Why is "SMART Reporting" disabled by default?

I recently bought a Dell PC, and noticed that there is BIOS option called "SMART Reporting", that is disabled by default. Dell provides following description:

SMART Reporting - This field controls whether hard drive errors for integrated drives are reported during system startup. This technology is part of the SMART (Self Monitoring Analysis and Reporting Technology) specification. This option is disabled by default. [source]

For all I know S.M.A.R.T. is a technology that warn about imminent HDD failures, and gives the opportunity to prepare for such appropriately. This sounds like a really useful technology, that can prevent data loss. Why is it then disabled by default?
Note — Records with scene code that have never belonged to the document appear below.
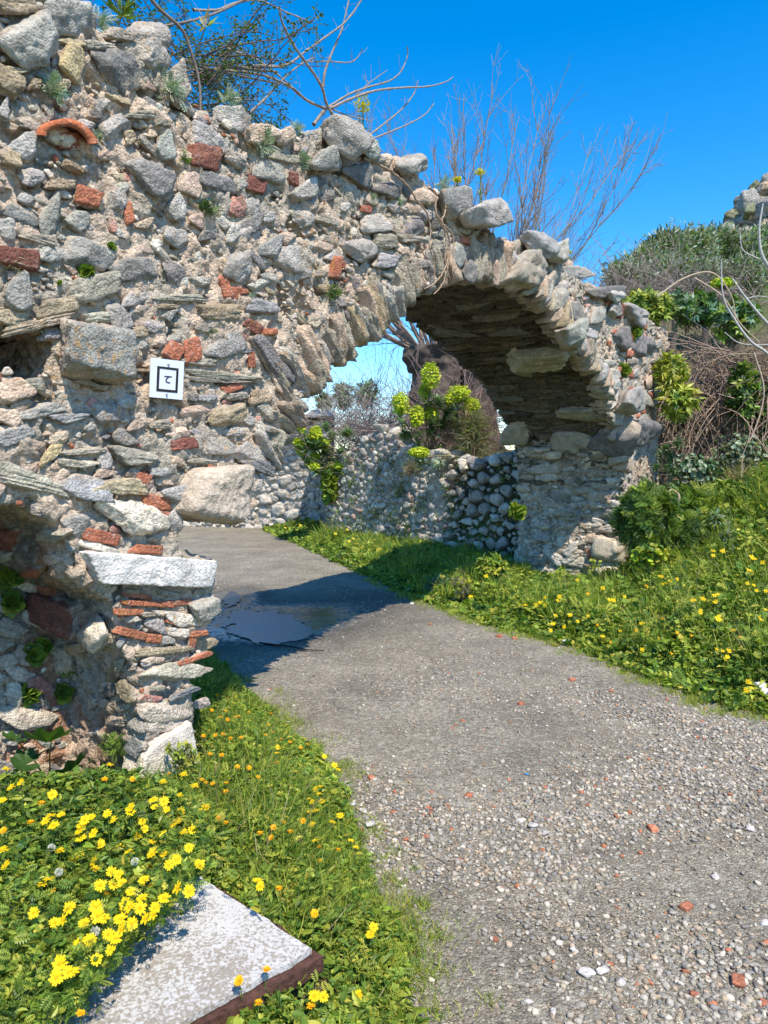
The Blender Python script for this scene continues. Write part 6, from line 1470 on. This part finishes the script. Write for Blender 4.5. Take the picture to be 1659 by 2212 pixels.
pts8 = [tuple(map(float, a.split())) for a in D8.split(';')]; toP = lambda c: (c[0] * .4921, 1578.5 + .4921 * c[1])
def left_h2(P): return np.maximum(left_h(P), 0.0) + np.where(inpoly(P[:, :2], slabq), .21, 0)
over = lambda c: bool(inpoly(GR(*toP(c), .26)[None, :2], slabq)[0])
place(dp[:4], [toP(c) for c in pts8 if c[0] < 900 and not over(c)], left_h2, (.05, .09), (.85, 1.15))
dl = [proto_objs('daisy', 'yellow daisy leaning out of the clump over the painted board', 'daisy', 'yellow daisies leaning over the painted board', t, .0175, int(p), YEL, (.72, .42, .01), .06, 30 + i) for i, (t, p) in enumerate(((.3, 13), (.6, 12), (.9, 13)))]
place(dl, [toP(c) for c in pts8 if c[0] < 900 and over(c)], lambda P: np.full(len(P), .27), (.03, .06), (.85, 1.15))
dq = [proto_objs('daisy', 'yellow daisy in the short grass along the left edge of the road', 'daisy', 'yellow daisies in the left verge', t, .017, int(p), YEL, (.72, .42, .01), .10, 40 + i) for i, (t, p) in enumerate(((.3, 13), (.7, 12), (-.1, 12)))]
place(dq, [toP(c) for c in pts8 if c[0] >= 900], left_h2, (.02, .05))
O8 = """135 402;14 438;232 705;537 668;467 718;1048 1098;1135 1195;1364 1210;1170 1050;893 22;945 20;980 15;1013 33;1060 30;923 102;974 107;1042 160;1235 37;1273 50;1216 140;1133 203;1296 180;888 215;905 228;934 234;992 230;992 267;743 187;582 213;960 382;992 405;1200 425;1142 450;1275 443;1190 470;1246 403;1330 397;1398 508;1485 522;1225 692;1380 803;1408 573;354 1240;12 1125;1166 20;1350 60;1320 75;980 515;657 600;183 318;460 213;670 678"""
O5 = """1300 1145;1257 1183;1268 1235;1323 1275;1363 1292;1353 1240;1490 1248;1430 1272;1410 1275;1605 1323;1620 1255;1218 1388;1290 1386;1338 1383;1380 1405;1445 1400;1635 1370;1258 1497;1328 1505;1420 1580;1490 1580;1545 1637"""
op = [proto_objs('marigold', 'small round orange yellow marigold in the grass left of the road', 'marigold', 'orange marigolds in the left verge', t, .0125, 14, ORG, (.75, .25, .01), .10, 60 + i, 2) for i, t in enumerate((.2, .6, -.1))]
place(op, [toP(tuple(map(float, a.split()))) for a in O8.split(';')] + [(x * .3609, 1088.6 + y * .3609) for x, y in [tuple(map(float, a.split())) for a in O5.split(';')]], left_h2, (.015, .04))
# right bank and far verge: small, one mesh each
def small_proto(name, label, group, R, col, hgt, seed, tilt=.5):
    pb, db, sb = head_mesh(tilt, R, 8, col, (.7, .4, .01), hgt, seed); mb = MB()
    for q in (pb, db, sb): V, Fc, C = q.arrays(); mb.add(V, Fc, C)
    o = mb.build(name, M_PETAL, None, smooth=False); return tag(o, label, 'flower', group)
B7 = """1390 722;1392 745;1440 720;1585 758;1632 778;1568 818;1145 885;1160 880;1180 870;1212 848;1215 860;1135 848;1558 880;1590 890;1602 915;1650 918;1300 962;1338 955;1398 940;1414 935;1405 968;1328 1022;1420 1040;1418 1060;1040 1078;1048 1074;850 1140;730 1065;692 1035;663 1092;622 1038;610 1078;597 1110;570 988;632 965;640 945;548 975;568 948;528 985;470 985;958 945;905 963;888 962;852 903;1044 1203;1408 1203;1438 1212;1465 1206;1458 1245;1563 1360;1578 1392;1553 1402;1617 1048;1645 1010;937 1113;780 1040;727 865;155 740;193 752;193 770;240 738;217 806;283 844;87 820;68 847;200 870;207 945;1290 965;1345 960;1328 1010;1412 1050;1426 1056;1396 975;1436 725;1592 762;1578 750;1560 812;1626 1060;1470 1212;1450 1250;1462 1238"""
O7 = """1125 797;1145 1052;1017 1110;1125 1146;1188 1222;1520 1143;1135 850;1213 858;1240 820;1060 890;780 932;826 1084;1490 1110;1216 1122;1286 1135;893 1168;1070 895"""
toB = lambda c: (c[0] * .4423 + 925.3, c[1] * .4423 + 870.9)
def bank_top(P): return bank_h(P)
sps = [small_proto('daisy', 'small yellow daisy among the leaves of the bank right of the road', 'yellow daisies on the right bank', .026, YEL, .12, 90 + i, t) for i, t in enumerate((.4, .7, 1.0))]
def place1(protos, pts, hfun, zadd):
    for k, (x, y) in enumerate(pts):
        P = onsurf(x, y, hfun, zadd)
        o = protos[k] if k < len(protos) else protos[int(rf.integers(len(protos)))].copy()
        if k >= len(protos): COL.objects.link(o)
        s = rf.uniform(.8, 1.15) * np.clip(P[1] / 7.0, .8, 1.5); o.location = P; o.rotation_euler = (0, 0, rf.uniform(-.8, .8)); o.scale = (s, s, s)
place1(sps, [toB(tuple(map(float, a.split()))) for a in B7.split(';')], bank_top, .07)
spo = [small_proto('marigold', 'small orange marigold among the leaves of the bank right of the road', 'orange marigolds on the right bank', .020, ORG, .12, 95 + i, t) for i, t in enumerate((.4, .8))]
place1(spo, [toB(tuple(map(float, a.split()))) for a in O7.split(';')], bank_top, .05)
V6 = """350 1350;405 1318;432 1325;440 1335;470 1352;515 1305;500 1312;722 1362;650 1385;757 1415;778 1443;732 1430;910 1480;1072 1565;1400 1512;1443 1530;1440 1550;1503 1508;1312 1608;1290 1642;1472 1593;1550 1640"""
spv = [small_proto('daisy', 'small pale yellow flower in the grass strip along the retaining wall', 'pale yellow flowers beyond the arch', .028, (.80, .66, .06), .14, 99 + i, t) for i, t in enumerate((.5, .9))]
place1(spv, [(x * .3609 + 489.9, y * .3609 + 653.2) for x, y in [tuple(map(float, a.split())) for a in V6.split(';')]], far_h, .05)
# seed heads
for x, y, lb in ((226, 513, 'fluffy white seed head above the daisies, the left one of the upper pair'), (258, 620, 'fluffy white seed head, the largest, amid the daisies'), (418, 880, 'fluffy white seed head low near the painted board'), (592, 574, 'small greyish seed head at the right of the clump')):
    px, py = toP((x, y)); P = GR(px, py, .36); mb = MB(); n = 220; D = rdir(n, 0, rf); 
    for d in D[:90]: tube(mb, [P, P + d * .011], .0004, .0003, (.7, .7, .68), 3)
    scatter(mb, NARROW, P + D * .009, D, rdir(n, 0, rf), .004, .5, np.tile([.75, .75, .72], (n, 1))); tube(mb, [P, P - Z * .2], .001, .001, (.2, .25, .1), 4)
    tag(mb.build('seed_head', M_PETAL, None, loc=tuple(P), smooth=False), lb, 'seed head')
# ------------------------------------------------------------------ mallow plant with big leaves, other single plants at the left
BIG = lobed(7, .16, 40, .18)
t = thing('mallow_plant', 'mallow with large round dark green leaves at the foot of the niche', 'plant', tuple(GR(110, 1700, .05))); st = MB(); g = np.array(t.location)
for x, y, rad, c in ((105, 1600, 52, 'mid'), (60, 1650, 36, 'deep'), (160, 1660, 40, 'deep'), (130, 1700, 34, 'mid'), (30, 1600, 30, 'deep'), (30, 1690, 34, 'mid'), (200, 1690, 26, 'mid'), (20, 1960, 34, 'mid'), (50, 2000, 34, 'bright'), (25, 1900, 30, 'mid')):
    P = AT(x, y, 2.95 if y < 1800 else 2.25); R = rad * P[1] / F; lb_ = MB(); C = vcol(1, (c,), None, .15, rf)
    d = nrm(np.array([rf.normal() * .4, -.5, .25])); up_ = nrm(np.array([rf.normal() * .3, -.55, .9])); scatter(lb_, BIG, (P - d * R * .5)[None], d[None], up_[None], np.array([R * 1.75]), 1.0, C); lb_.build('leaf', M_LEAF, t)
    tube(st, smooth_path([g, (g + P) / 2 + [0, 0, .03], P - d * R * .3], 5), .004, .003, (.2, .25, .08), 5)
st.build('stems', M_LEAF, t)
tgl = tangle('dry_grass', 'dry straw heap between the mallow and the niche wall', GR(75, 1640, .12), (.16, .05, .06), 160, .16, (.36, .25, .15), .0018, 71, up=.1, cat='dry grass')
bush('slender green herb with small leaves growing before the white foot block', 395, 1630, 42, 34, 3.15, 60, .022, ('yel', 'bright'), 'herb', LEAF, .5, 5, stemcol=(.2, .22, .1))
bush('divided dark green leaves beside the pier foot', 245, 1610, 30, 22, 3.2, 26, .05, ('mid', 'deep'), 'herb', PINN, .7, 5)
bpy.context.view_layer.update()
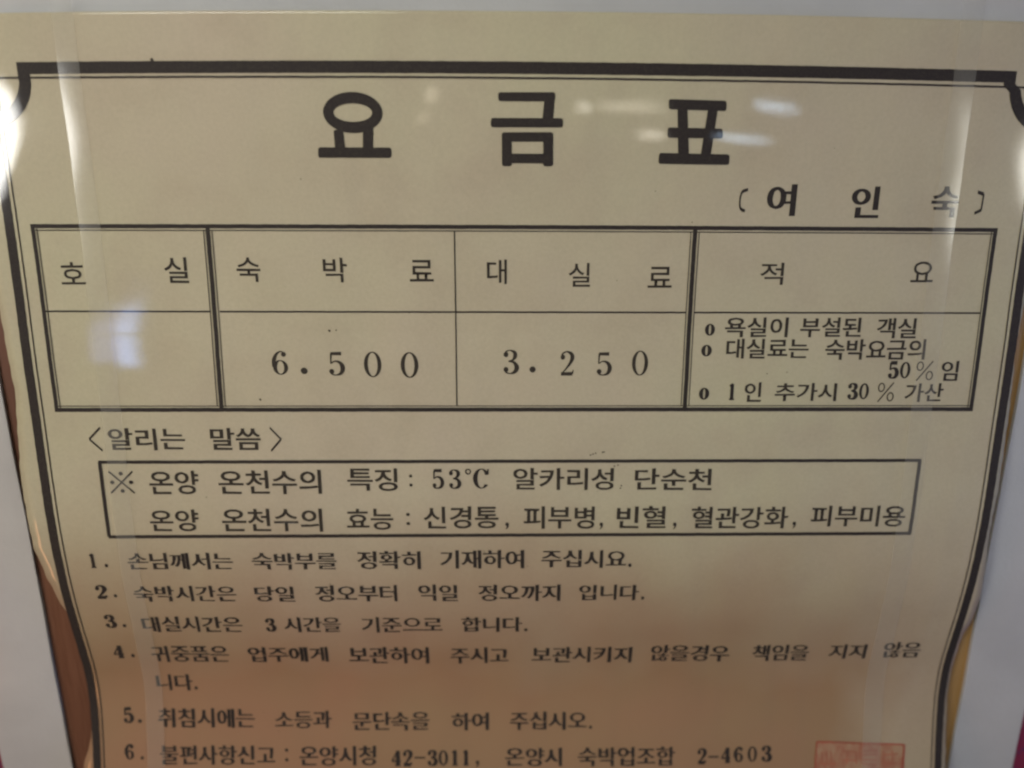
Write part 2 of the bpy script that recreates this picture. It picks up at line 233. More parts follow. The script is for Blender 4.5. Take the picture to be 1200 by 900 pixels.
def paper_material():
    k = N('aged_notice_paper')
    big = k.noise(9, 4); mid = k.noise(55, 5); fib = k.noise(900, 3, 0.7)
    base = k.mix(k.ramp(big, [(0.32, 0.0), (0.72, 1.0)]), (0.53, 0.49, 0.322), (0.535, 0.452, 0.335))
    base = k.mix(k.math('MULTIPLY', k.ramp(mid, [(0.45, 0.0), (0.75, 1.0)]), 0.5), base, (0.46, 0.385, 0.27))
    base = k.mix(0.5, base, k.mix(1.0, base, k.ramp(fib, [(0.3, 0.90), (0.7, 1.07)]), 'MULTIPLY'))
    # warm brown shade over the lower sheet, painted into the paper colour
    sep = k.n('ShaderNodeSeparateXYZ'); k.l(k.pos(), sep.inputs[0])
    zz = k.math('ADD', sep.outputs['Z'], k.math('MULTIPLY', k.math('SUBTRACT', k.noise(14, 3), 0.5), 0.06))
    low = k.ramp(k.math('MULTIPLY', k.math('SUBTRACT', 1.355, zz), 13.0), [(0.0, 0.0), (1.0, 1.0)])
    xx = k.math('ADD', sep.outputs['X'], k.math('MULTIPLY', k.math('SUBTRACT', k.noise(30, 3), 0.5), 0.03))
    side = k.ramp(k.math('MULTIPLY', xx, 6.0), [(0.68, 1.0), (0.84, 0.45)])
    base = k.mix(k.math('MULTIPLY', k.math('MULTIPLY', low, side), LOWER_SHADE), base, k.mix(k.ramp(k.noise(11, 3), [(0.4, 0.0), (0.65, 1.0)]), (0.33, 0.205, 0.105), (0.35, 0.185, 0.10)))
    # small specks
    vor = k.n('ShaderNodeTexVoronoi', Scale=95.0); k.l(k.pos(), vor.inputs['Vector'])
    sp = k.ramp(vor.outputs['Distance'], [(0.018, 1.0), (0.04, 0.0)])
    sel = k.ramp(k.noise(40, 2), [(0.56, 0.0), (0.60, 1.0)])
    base = k.mix(k.math('MULTIPLY', k.math('MULTIPLY', sp, sel), 0.55), base, (0.16, 0.11, 0.07))
    k.l(base, k.bsdf.inputs['Base Color'])
    k.set(Roughness=0.7)
    b = k.n('ShaderNodeBump', Strength=1.0, Distance=1.0)
    k.l(k.math('ADD', k.math('MULTIPLY', fib, 0.00005), k.math('ADD', k.math('MULTIPLY', k.noise(26, 3, 0.45), 0.0016), k.math('MULTIPLY', k.noise(16, 2, 0.5, stretch=(3.2, 1, 0.35)), 0.0010))), b.inputs['Height']); k.l(b.outputs['Normal'], k.bsdf.inputs['Normal'])
    coat(k)
    return k.m
LOWER_SHADE = 0.97  # strength of the shade painted on the lower sheet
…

Is there some cost/disadvantage associated with turning this on? There must be a reason why this is off by default.

My PC have both SSD and HDD (which supports S.M.A.R.T.).


I have noticed this as well, and it is very annoying, especially considering all OEM drives in all modern Dell desktops support SMART.

I have been deploying hundreds of Optiplex 3070 and 3080 units over the last couple of years, and I have to go into the BIOS of every unit before it's deployed and enable SMART. At the risk of promoting a conspiracy theory, my best guess for the real reason that Dell disables SMART by default is so that they get less warranty claims for SSDs that show signs of premature failure. Out of the hundreds of 3070 and 3080 units I have deployed, there have been about 3 units that had SSDs that had to be warranty replaced within the first two years due to SMART errors, which the client was only notified about because of SMART being enabled in the BIOS. If the client was not alerted of the SMART errors in these 3 cases, the drive may have continued working past the warranty expiration and then subsequently had a "hard fail" which would have had to been replaced at cost to the client instead of being included under the Dell warranty.

However, if you were to ask Dell about it, their on-script response would most likely be "we disable SMART by default due to 100% of drives not supporting it so it may lead to unexpected behavior if enabled when a drive is installed that does not support SMART". I have not contacted Dell about this but that is my best guess.